To be done:
Return the material word for word. Do not include the pictures.

** begin Dataset section **

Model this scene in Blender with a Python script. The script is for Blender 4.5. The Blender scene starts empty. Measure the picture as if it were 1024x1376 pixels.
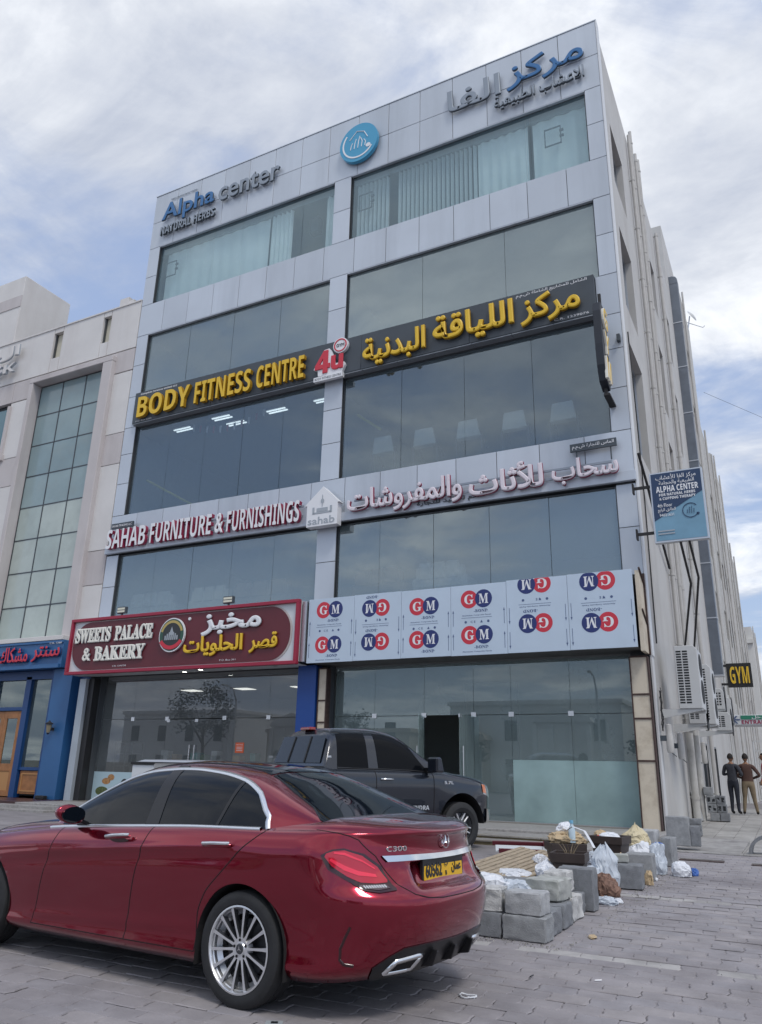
import bpy, bmesh, math, random
import numpy as np
from mathutils import Vector, Matrix
random.seed(7)
R_ = math.radians
SC = bpy.context.scene
COL = SC.collection
# ---------------------------------------------------------------- camera
cam_d = bpy.data.cameras.new('camera'); cam = bpy.data.objects.new('camera', cam_d); COL.objects.link(cam)
cam_d.sensor_fit = 'HORIZONTAL'; cam_d.sensor_width = 36.0; cam_d.lens = 36.544
cam_d.clip_start = 0.05; cam_d.clip_end = 3000
_r = (0.8881034394182632, 0.4591124659106023, 0.022091277440137044)
_d = (-0.12787757110210346, 0.2929582225754652, -0.9475351215836014)
_f = (-0.4414970075804337, 0.8386842215464114, 0.31888739207847694)
cam.matrix_world = Matrix(((_r[0], -_d[0], -_f[0], 0), (_r[1], -_d[1], -_f[1], 0), (_r[2], -_d[2], -_f[2], 1.40), (0, 0, 0, 1)))
SC.camera = cam
# ---------------------------------------------------------------- world
SUN_EL, SUN_AZ = 56.0, 128.0          # azimuth measured clockwise from +Y
w = bpy.data.worlds.new('World'); SC.world = w; w.use_nodes = True
nt = w.node_tree; N = nt.nodes; L = nt.links
for n in list(N): N.remove(n)
out = N.new('ShaderNodeOutputWorld'); bg = N.new('ShaderNodeBackground'); bg.inputs[1].default_value = 0.1
L.new(bg.outputs[0], out.inputs[0])
sky = N.new('ShaderNodeTexSky'); sky.sky_type = 'NISHITA'; sky.sun_disc = False
sky.sun_elevation = R_(SUN_EL); sky.sun_rotation = R_(SUN_AZ); sky.air_density = 1.3; sky.dust_density = 2.2; sky.ozone_density = 1.6
def wn(op, a, b=None, c=None):
    n = N.new('ShaderNodeMath'); n.operation = op
    for i, v in enumerate((a, b, c)):
        if v is None: continue
        if isinstance(v, (int, float)): n.inputs[i].default_value = v
        else: L.new(v, n.inputs[i])
    return n.outputs[0]
tc = N.new('ShaderNodeTexCoord'); sep = N.new('ShaderNodeSeparateXYZ'); L.new(tc.outputs['Generated'], sep.inputs[0])
zz = wn('MAXIMUM', sep.outputs[2], 0.0); den = wn('ADD', zz, 0.16)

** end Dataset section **

Exercise output:
Model this scene in Blender with a Python script. The script is for Blender 4.5. The Blender scene starts empty. Measure the picture as if it were 1024x1376 pixels.
import bpy, bmesh, math, random
import numpy as np
from mathutils import Vector, Matrix
random.seed(7)
R_ = math.radians
SC = bpy.context.scene
COL = SC.collection
# ---------------------------------------------------------------- camera
cam_d = bpy.data.cameras.new('camera'); cam = bpy.data.objects.new('camera', cam_d); COL.objects.link(cam)
cam_d.sensor_fit = 'HORIZONTAL'; cam_d.sensor_width = 36.0; cam_d.lens = 36.544
cam_d.clip_start = 0.05; cam_d.clip_end = 3000
_r = (0.8881034394182632, 0.4591124659106023, 0.022091277440137044)
_d = (-0.12787757110210346, 0.2929582225754652, -0.9475351215836014)
_f = (-0.4414970075804337, 0.8386842215464114, 0.31888739207847694)
cam.matrix_world = Matrix(((_r[0], -_d[0], -_f[0], 0), (_r[1], -_d[1], -_f[1], 0), (_r[2], -_d[2], -_f[2], 1.40), (0, 0, 0, 1)))
SC.camera = cam
# ---------------------------------------------------------------- world
SUN_EL, SUN_AZ = 56.0, 128.0          # azimuth measured clockwise from +Y
w = bpy.data.worlds.new('World'); SC.world = w; w.use_nodes = True
nt = w.node_tree; N = nt.nodes; L = nt.links
for n in list(N): N.remove(n)
out = N.new('ShaderNodeOutputWorld'); bg = N.new('ShaderNodeBackground'); bg.inputs[1].default_value = 0.1
L.new(bg.outputs[0], out.inputs[0])
sky = N.new('ShaderNodeTexSky'); sky.sky_type = 'NISHITA'; sky.sun_disc = False
sky.sun_elevation = R_(SUN_EL); sky.sun_rotation = R_(SUN_AZ); sky.air_density = 1.3; sky.dust_density = 2.2; sky.ozone_density = 1.6
def wn(op, a, b=None, c=None):
    n = N.new('ShaderNodeMath'); n.operation = op
    for i, v in enumerate((a, b, c)):
        if v is None: continue
        if isinstance(v, (int, float)): n.inputs[i].default_value = v
        else: L.new(v, n.inputs[i])
    return n.outputs[0]
tc = N.new('ShaderNodeTexCoord'); sep = N.new('ShaderNodeSeparateXYZ'); L.new(tc.outputs['Generated'], sep.inputs[0])
zz = wn('MAXIMUM', sep.outputs[2], 0.0); den = wn('ADD', zz, 0.16)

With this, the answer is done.